O táxi que conduz, que vai do desvio do Zango a Benfica, transporta entre 60 e 80 passageiros nas 16 corridas que faz diariamente neste trajeto e não satisfaz a procura.
“Faz falta mais transportes públicos, a demanda ainda é demais”, salienta o taxista.
Questionado sobre se concorda com a paralisação, disse que “toda a manifestação tem um objetivo”. Neste caso, se o Governo aceitasse o caderno reivindicativo, que contempla pontos como alegada extorsão pelas forças de defesa e segurança, falta de carteira profissional, a exclusão dos taxistas nas políticas do executivo e o mau estado das vias, acredita que seria possível “melhorar alguma coisa”.
Já o cobrador do táxi Cândido Augusto José, de 21 anos, sentiu-se prejudicado: “nós parámos e isso causou-nos dívida com o patrão, não era nossa intenção e temos de devolver aquele dia que estivemos parados para não causar dificuldades com o carro”, lamenta.
Num dia normal, o táxi faz entre 40.000 e 50.000 kwanzas (66 e 83 euros) e pode chegar aos 60.000 kwanzas (99 euros), dos quais há que tirar dinheiro para o combustível e para o patrão, dividindo o resto com o motorista.
“Dá para viver no final do mês”, mas Cândido diz que se pudesse mudar algo na vida sairia “desse mundo do táxi”.
“É muito sofrimento, você leva passageiro que não bate bem, você lhe tira desse sítio querem lhe dar 50, querem lhe dar 100 (em vez dos 150 que custa a viagem)”, desabafa.

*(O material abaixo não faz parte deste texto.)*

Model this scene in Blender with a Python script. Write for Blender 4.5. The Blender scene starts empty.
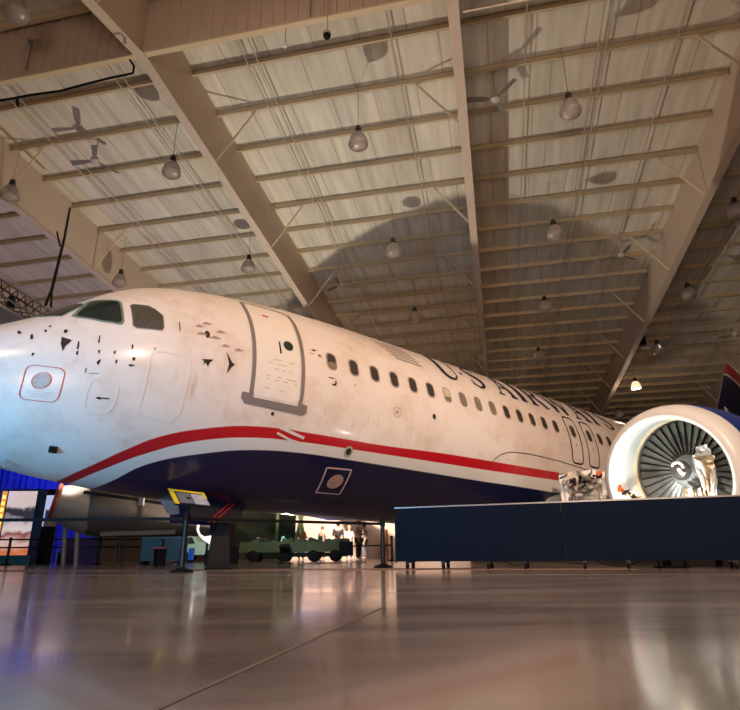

António Luis Pedro é um dos apressados lotadores que trabalha na paragem de Benfica e assume a dependência dos taxistas. São eles que lhe dão 150 kwanzas (24 cêntimos) cada vez que enche a viatura e são eles que lhe garantem o ganha-pão.
“Nós dependemos dos taxistas, se não fosse o homem do táxi não íamos ter dinheiro”, realça.
Também ele fala de um “trabalho de muito sacrifício”, em que tentam não agredir nem discutir com o passageiro, admitindo que nem sempre é fácil controlar, sobretudo de manhã.
O lotador discorda da paralisação e agradece o regresso à normalidade: “também me feri, fiquei dois dias sem trabalhar e eu dependo desse trabalho”.
Um trabalho que também gostaria de trocar por outro.
“Aqui está mesmo mal, o que quero é mudar, eu vejo isto como um biscate, não é um emprego fixo. Os nossos dirigentes têm de ver o nosso sofrimento, têm de olhar para nós porque nós passamos mal, 100% da juventude está desempregada”, refere.
Evaristo Pinto, dono, motorista e cobrador de táxi, circula entre Benfica e Praça Nova e disse não ver a greve com bons olhos e não concordar “com a confusão que fizeram” nesse dia.
“Não é altura de fazermos isso”, acrescentou, considerando que as associações devem “sentar-se com as autoridades angolanas, e identificou entre as prioridades a criação de uma caixa social.
Aproximam-se as 09:00, as paragens vão-se esvaziando e o fluxo de trânsito começa a aliviar. O ritmo abranda até às 15:00, horário de encerramento dos serviços da função pública e que é para muitos a hora do regresso a casa, repetindo-se o corre-corre no sentido inverso.